The answer, of course, is yes. The show inspired me to reach back in my memories and find a spirit and drive I had forgotten about; to organise my thoughts more efficiently for what I want; to explore strange new ideas and new hobbies; to boldly go where a six year old would have happily gone before. I feel content and anxiety-free in a way that I haven’t felt in a lifetime. The hilarious thing is that after all that TNG backlash and counter-backlash as well as everything I’ve ever said on the subject, I find this show the best argument for optimism. Not in the sense that everything will always work out perfectly, because the show doesn’t believe in that anyway. Not in the sense that people are inherently good and will reveal that goodness, because the show always knew it was a fantasy in that sense; it knows people aren’t actually like this and it’s asking ‘what if they were?’.

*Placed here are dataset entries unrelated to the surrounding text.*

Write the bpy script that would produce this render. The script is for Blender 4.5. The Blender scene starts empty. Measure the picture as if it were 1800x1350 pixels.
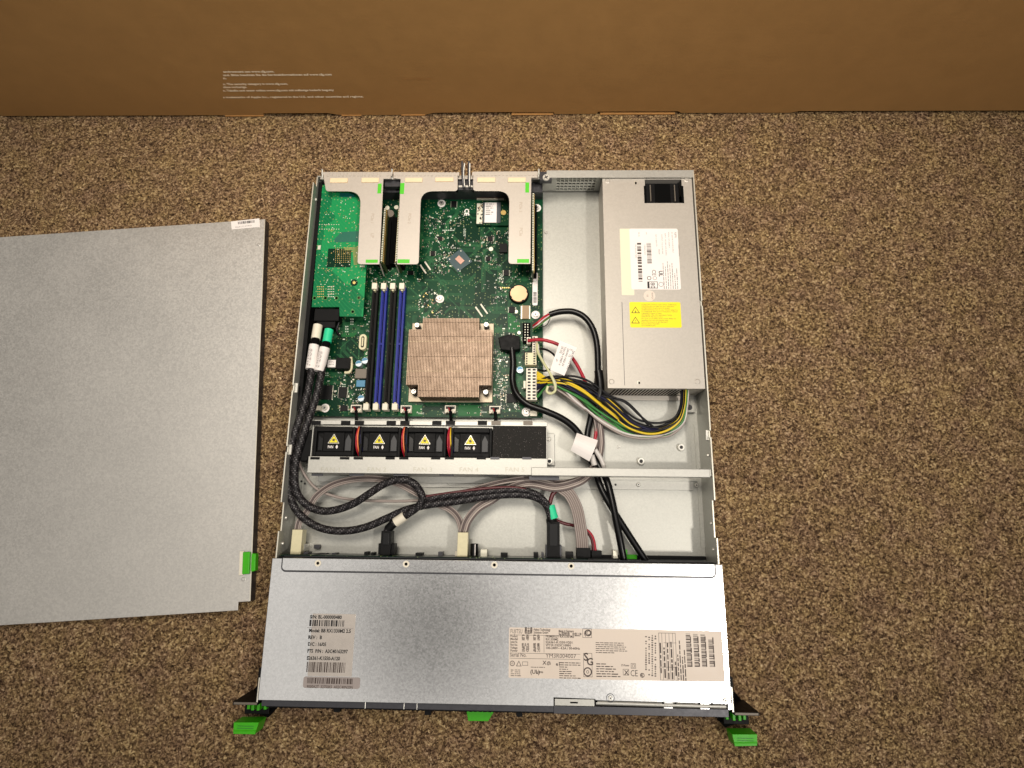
import bpy, math, random
from mathutils import Matrix, Vector
random.seed(7)
S = bpy.context.scene
COL = S.collection
MM = 0.001
# ------------------------------------------------------------------ camera
CP = Vector((29.16, 166.13, 627.73))              # camera position in mm, the server front edge is y = 0
FPX, IW, IH = 1020.0, 1800.0, 1350.0
RM = Matrix.Rotation(0.110516, 3, 'Z') @ Matrix.Rotation(0.230667, 3, 'X') @ Matrix.Rotation(-0.100673, 3, 'Z')
cam = bpy.data.cameras.new('camera'); co = bpy.data.objects.new('camera', cam); COL.objects.link(co)
co.matrix_world = Matrix.Translation(CP * MM) @ RM.to_4x4()
cam.sensor_width = 36; cam.lens = 36 * FPX / IW; cam.clip_start = 0.01; cam.clip_end = 50
S.camera = co
S.render.engine = 'CYCLES'
vs = S.view_settings
vs.view_transform = 'Standard'; vs.look = 'None'; vs.exposure = 0.0; vs.gamma = 1.0; vs.use_curve_mapping = False
# ------------------------------------------------------------------ room light
W = bpy.data.worlds.new('World'); S.world = W; W.use_nodes = True
wn = W.node_tree; wn.nodes.clear()
def wnode(t, **k):
    n = wn.nodes.new(t)
    for a, b in k.items(): setattr(n, a, b)
    return n
tc = wnode('ShaderNodeTexCoord')
out = wnode('ShaderNodeOutputWorld'); bg = wnode('ShaderNodeBackground')
def dirmask(dx, dy, dz, inner, outer, low, high=1.0):
    v = Vector((dx, dy, dz)).normalized()
    d = wnode('ShaderNodeVectorMath', operation='DOT_PRODUCT'); wn.links.new(tc.outputs['Generated'], d.inputs[0]); d.inputs[1].default_value = v
    m = wnode('ShaderNodeMapRange', interpolation_type='SMOOTHSTEP'); wn.links.new(d.outputs['Value'], m.inputs['Value'])
    m.inputs['From Min'].default_value = math.cos(math.radians(outer)); m.inputs['From Max'].default_value = math.cos(math.radians(inner))
    m.inputs['To Min'].default_value = high; m.inputs['To Max'].default_value = low
    return m.outputs['Result']
def wmul(a, b):
    m = wnode('ShaderNodeMath', operation='MULTIPLY'); wn.links.new(a, m.inputs[0])
    if isinstance(b, float): m.inputs[1].default_value = b
    else: wn.links.new(b, m.inputs[1])
    return m.outputs[0]
a = dirmask(-0.147, -0.158, 1, 3.2, 9.0, 0.0)           # the person bending over the server
b = dirmask(0.0, -0.04, 1, 22, 44, 1.0, 0.09)          # bright overhead cone added for the cover to reflect, dim outside it
st = wmul(wmul(a, b), 1.0)
wn.links.new(st, bg.inputs['Strength']); bg.inputs['Color'].default_value = (1.0, 0.95, 0.89, 1)
wn.links.new(bg.outputs[0], out.inputs[0])
def area(name, loc, target, size, power, color, spread=180, shape='DISK'):
    l = bpy.data.lights.new(name, 'AREA'); l.spread = math.radians(spread); l.shape = shape; l.size = size; l.energy = power; l.color = color
    o = bpy.data.objects.new(name, l); COL.objects.link(o); o.location = loc
    o.rotation_euler = (Vector(target) - Vector(loc)).to_track_quat('-Z', 'Y').to_euler(); return o
area('overhead_light', (0.76, -0.22, 1.60), (-0.05, 0.62, 0), 0.12, 2.9, (1.0, 0.93, 0.84), 76)
area('overhead_light', (-0.10, 0.58, 1.02), (-0.0, 0.59, 0), 0.40, 3.0, (1.0, 0.90, 0.77), 108)  # soft light added low over the rear so the carpet dims towards the front

# ------------------------------------------------------------------ helpers
def P(px, py, z=0.0):                              # photo position of a point at height z -> x, y in mm
    d = RM @ Vector(((px - IW / 2) / FPX, -(py - IH / 2) / FPX, -1.0))
    t = (z - CP.z) / d.z; q = CP + d * t
    return q.x, q.y
def P3(px, py, z): x, y = P(px, py, z); return Vector((x, y, z))
def PV(px, py, Y):                                 # same, on the upright plane y = Y
    d = RM @ Vector(((px - IW / 2) / FPX, -(py - IH / 2) / FPX, -1.0))
    q = CP + d * ((Y - CP.y) / d.y); return q.x, q.z
def RC(x0, y0, x1, y1, z):                         # axis-aligned rectangle from two opposite corners
    a = P(x0, y0, z); b = P(x1, y1, z); c = P(x0, y1, z); d = P(x1, y0, z)
    return ((a[0] + c[0]) / 2, (b[0] + d[0]) / 2, (b[1] + c[1]) / 2, (a[1] + d[1]) / 2)
def lin(c): return tuple(((v / 255) / 12.92 if v / 255 <= 0.04045 else ((v / 255 + 0.055) / 1.055) ** 2.4) for v in c)

MATS = {}
def mat(name, rgb, rough=0.5, metal=0.0, noise=0.0, nscale=300, bump=0.0, bscale=800, spec=0.5, lin_in=False, coat=0.0):
    m = bpy.data.materials.new(name); m.use_nodes = True; nt = m.node_tree; p = nt.nodes['Principled BSDF']
    c = rgb if lin_in else lin(rgb)
    p.inputs['Base Color'].default_value = (*c, 1); p.inputs['Roughness'].default_value = rough; p.inputs['Metallic'].default_value = metal
    p.inputs['Specular IOR Level'].default_value = spec; p.inputs['Coat Weight'].default_value = coat
    t = nt.nodes.new('ShaderNodeTexCoord')
    if noise:
        n = nt.nodes.new('ShaderNodeTexNoise'); n.inputs['Scale'].default_value = nscale; n.inputs['Detail'].default_value = 4; n.inputs['Roughness'].default_value = 0.65
        nt.links.new(t.outputs['Object'], n.inputs['Vector'])
        r = nt.nodes.new('ShaderNodeMapRange'); nt.links.new(n.outputs['Fac'], r.inputs['Value'])
        r.inputs['From Min'].default_value = 0.3; r.inputs['From Max'].default_value = 0.7
        r.inputs['To Min'].default_value = 1 - noise; r.inputs['To Max'].default_value = 1 + noise
        v = nt.nodes.new('ShaderNodeVectorMath'); v.operation = 'SCALE'; v.inputs[0].default_value = c
        nt.links.new(r.outputs[0], v.inputs['Scale']); nt.links.new(v.outputs[0], p.inputs['Base Color'])
        r2 = nt.nodes.new('ShaderNodeMapRange'); nt.links.new(n.outputs['Fac'], r2.inputs['Value'])
        r2.inputs['From Min'].default_value = 0.3; r2.inputs['From Max'].default_value = 0.7
        r2.inputs['To Min'].default_value = max(0.05, rough - 0.08); r2.inputs['To Max'].default_value = min(1, rough + 0.08)
        nt.links.new(r2.outputs[0], p.inputs['Roughness'])
    if bump:
        n = nt.nodes.new('ShaderNodeTexNoise'); n.inputs['Scale'].default_value = bscale; n.inputs['Detail'].default_value = 3
        nt.links.new(t.outputs['Object'], n.inputs['Vector'])
        bp = nt.nodes.new('ShaderNodeBump'); bp.inputs['Strength'].default_value = bump; bp.inputs['Distance'].default_value = 0.0005
        nt.links.new(n.outputs['Fac'], bp.inputs['Height']); nt.links.new(bp.outputs[0], p.inputs['Normal'])
    MATS[name] = m; return m
def spangle(name, c1, rough, metal, contrast=0.10, bump=0.10, dr=0.05):     # zinc-coated sheet: fine crystals over soft clouds
    m = mat(name, c1, rough, metal, lin_in=True); nt = m.node_tree; p = nt.nodes['Principled BSDF']
    t = nt.nodes.new('ShaderNodeTexCoord')
    v = nt.nodes.new('ShaderNodeTexVoronoi'); v.inputs['Scale'].default_value = 650; nt.links.new(t.outputs['Object'], v.inputs['Vector'])
    n = nt.nodes.new('ShaderNodeTexNoise'); n.inputs['Scale'].default_value = 420; n.inputs['Detail'].default_value = 6; n.inputs['Roughness'].default_value = 0.7
    nt.links.new(t.outputs['Object'], n.inputs['Vector'])
    n2 = nt.nodes.new('ShaderNodeTexNoise'); n2.inputs['Scale'].default_value = 14; n2.inputs['Detail'].default_value = 3; nt.links.new(t.outputs['Object'], n2.inputs['Vector'])
    sp = nt.nodes.new('ShaderNodeSeparateColor'); nt.links.new(v.outputs['Color'], sp.inputs[0])
    ad = nt.nodes.new('ShaderNodeMath'); ad.operation = 'ADD'; nt.links.new(sp.outputs[0], ad.inputs[0]); nt.links.new(n.outputs['Fac'], ad.inputs[1])
    ad2 = nt.nodes.new('ShaderNodeMath'); ad2.operation = 'ADD'; nt.links.new(ad.outputs[0], ad2.inputs[0]); nt.links.new(n2.outputs['Fac'], ad2.inputs[1])
    r = nt.nodes.new('ShaderNodeMapRange'); nt.links.new(ad2.outputs[0], r.inputs['Value'])
    r.inputs['From Min'].default_value = 0.6; r.inputs['From Max'].default_value = 2.4; r.inputs['To Min'].default_value = 1 - contrast; r.inputs['To Max'].default_value = 1 + contrast
    s = nt.nodes.new('ShaderNodeVectorMath'); s.operation = 'SCALE'; s.inputs[0].default_value = c1; nt.links.new(r.outputs[0], s.inputs['Scale'])
    nt.links.new(s.outputs[0], p.inputs['Base Color'])
    r2 = nt.nodes.new('ShaderNodeMapRange'); nt.links.new(ad2.outputs[0], r2.inputs['Value']); r2.inputs['From Max'].default_value = 2.4; r2.inputs['From Min'].default_value = 0.6
    r2.inputs['To Min'].default_value = rough - dr; r2.inputs['To Max'].default_value = rough + dr; nt.links.new(r2.outputs[0], p.inputs['Roughness'])
    bp = nt.nodes.new('ShaderNodeBump'); bp.inputs['Strength'].default_value = bump; bp.inputs['Distance'].default_value = 0.0004
    nt.links.new(ad.outputs[0], bp.inputs['Height']); nt.links.new(bp.outputs[0], p.inputs['Normal']); return m

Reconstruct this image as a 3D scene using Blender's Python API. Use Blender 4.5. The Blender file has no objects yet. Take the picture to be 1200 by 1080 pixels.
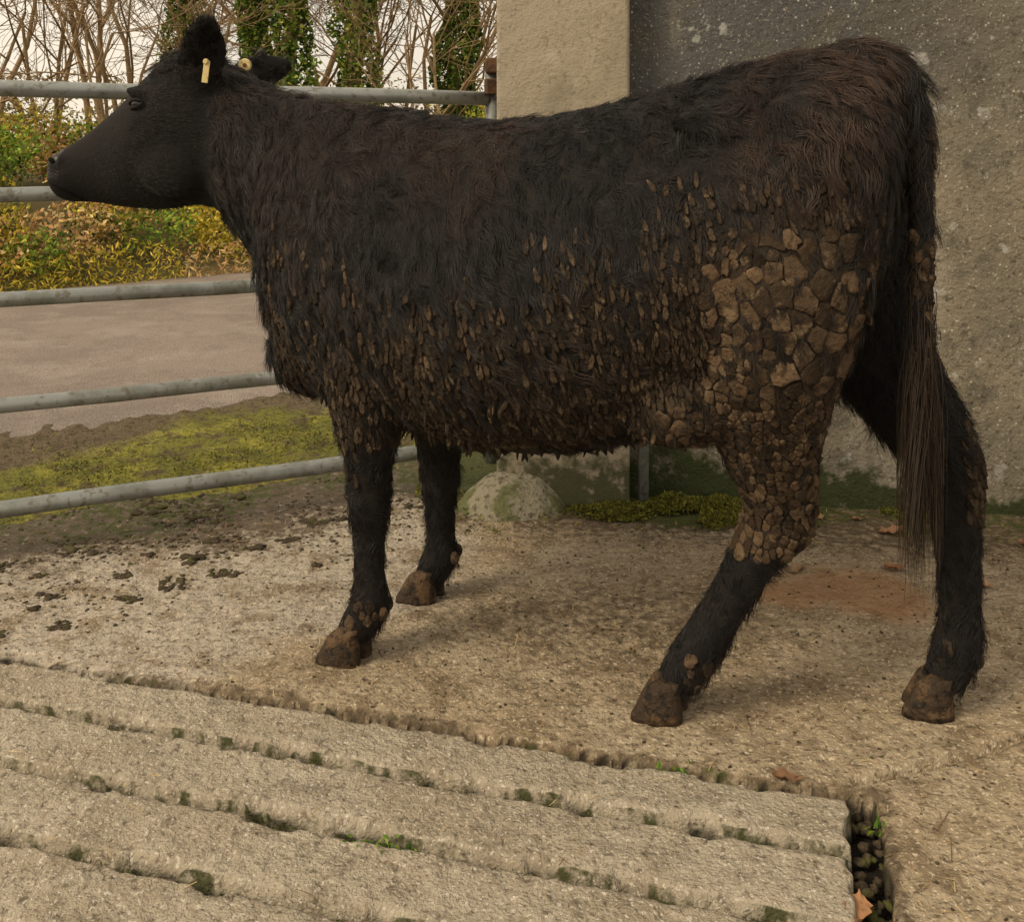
import bpy, bmesh, math, random
import numpy as np
from mathutils import Vector, Matrix, kdtree
from mathutils.bvhtree import BVHTree
rng=np.random.default_rng(11); random.seed(5)
scene=bpy.context.scene
col=scene.collection
# ------------------------------------------------------------ helpers
def link(o,parent=None):
    col.objects.link(o)
    if parent is not None: o.parent=parent
    return o
def empty(name):
    e=bpy.data.objects.new(name,None); e.empty_display_size=.1
    return link(e)
def fast_mesh(name,V,F,mat=None,smooth=True,parent=None,fcol=None,vattr=None):
    V=np.asarray(V,dtype=np.float32); F=np.asarray(F,dtype=np.int32)
    me=bpy.data.meshes.new(name)
    me.vertices.add(len(V)); me.vertices.foreach_set('co',V.ravel())
    k=F.shape[1]
    me.loops.add(F.size); me.loops.foreach_set('vertex_index',F.ravel())
    me.polygons.add(len(F)); me.polygons.foreach_set('loop_start',np.arange(0,F.size,k,dtype=np.int32))
    me.update(calc_edges=True)
    me.polygons.foreach_set('use_smooth',np.full(len(F),smooth))
    if fcol is not None:
        a=me.attributes.new('Col','FLOAT_COLOR','FACE')
        c=np.ones((len(F),4),dtype=np.float32); c[:,:3]=fcol
        a.data.foreach_set('color',c.ravel())
    if vattr:
        for n,arr in vattr.items():
            a=me.attributes.new(n,'FLOAT','POINT'); a.data.foreach_set('value',np.asarray(arr,dtype=np.float32).ravel())
    if mat: me.materials.append(mat)
    o=bpy.data.objects.new(name,me)
    return link(o,parent)
_T=np.random.default_rng(3).random((256,256))
def vn(x,y,seed=0):
    x=np.asarray(x)+seed*17.3; y=np.asarray(y)+seed*9.7
    xi=np.floor(x).astype(int); yi=np.floor(y).astype(int)
    fx=x-xi; fy=y-yi; fx=fx*fx*(3-2*fx); fy=fy*fy*(3-2*fy)
    a=_T[xi%256,yi%256]; b=_T[(xi+1)%256,yi%256]; c=_T[xi%256,(yi+1)%256]; d=_T[(xi+1)%256,(yi+1)%256]
    return (a*(1-fx)+b*fx)*(1-fy)+(c*(1-fx)+d*fx)*fy
def fbm(x,y,s,o=4,seed=0):
    r=0;a=.5;t=0
    for i in range(o):
        r=r+a*vn(x*s,y*s,seed+i*3); t+=a; a*=.5; s*=2.03
    return r/t
def sstep(a,b,x):
    t=np.clip((x-a)/(b-a),0,1); return t*t*(3-2*t)
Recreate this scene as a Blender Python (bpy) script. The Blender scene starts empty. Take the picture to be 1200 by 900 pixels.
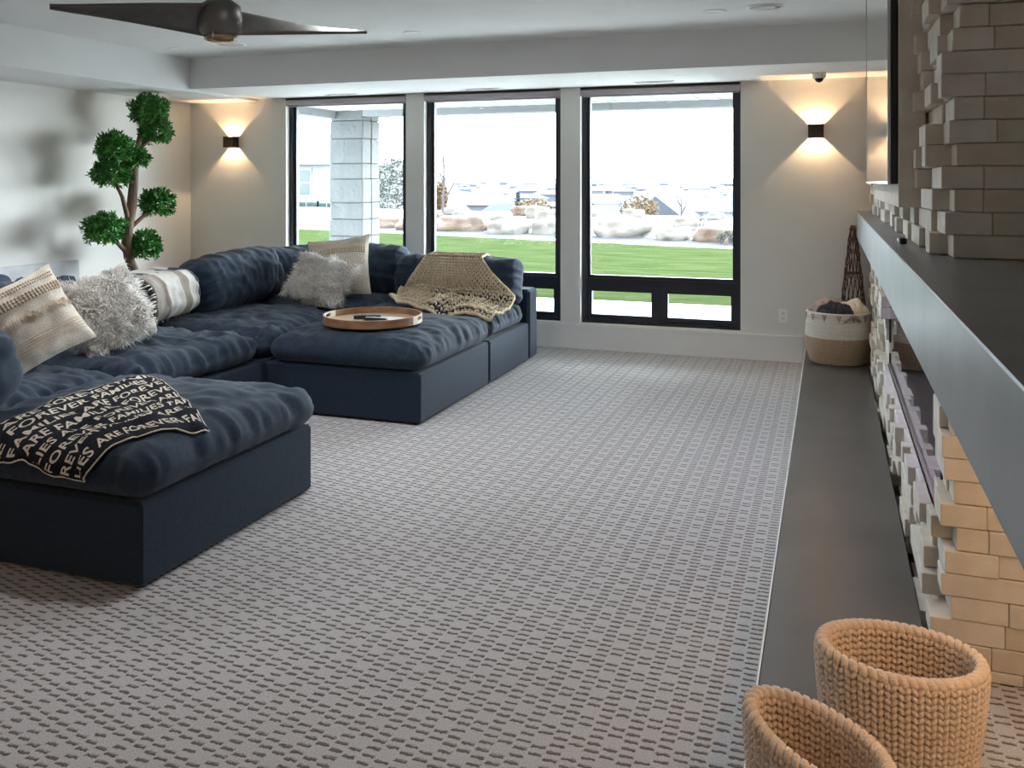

Rather, in the sense that the process of being alive itself is an inherently pleasurable one. To be surprised by what we find, to systematically process these things, to flagrantly make things up and fling them out into the universe and be surprised again by what they cause. The show does not discriminate between what’s worth processing and what isn’t; its aims are as high as the organising of society and as low as figuring out how a joke works; its emotions are as joyful as understanding romantic love and as painful as understanding a loved one’s slide into dementia. Some things take a scene to understand, some take an episode, some were still not fully understood after seven seasons. It’s worth looking at the world and trying to figure out what works about it, even when – no, especially when it seems offensive at first glance.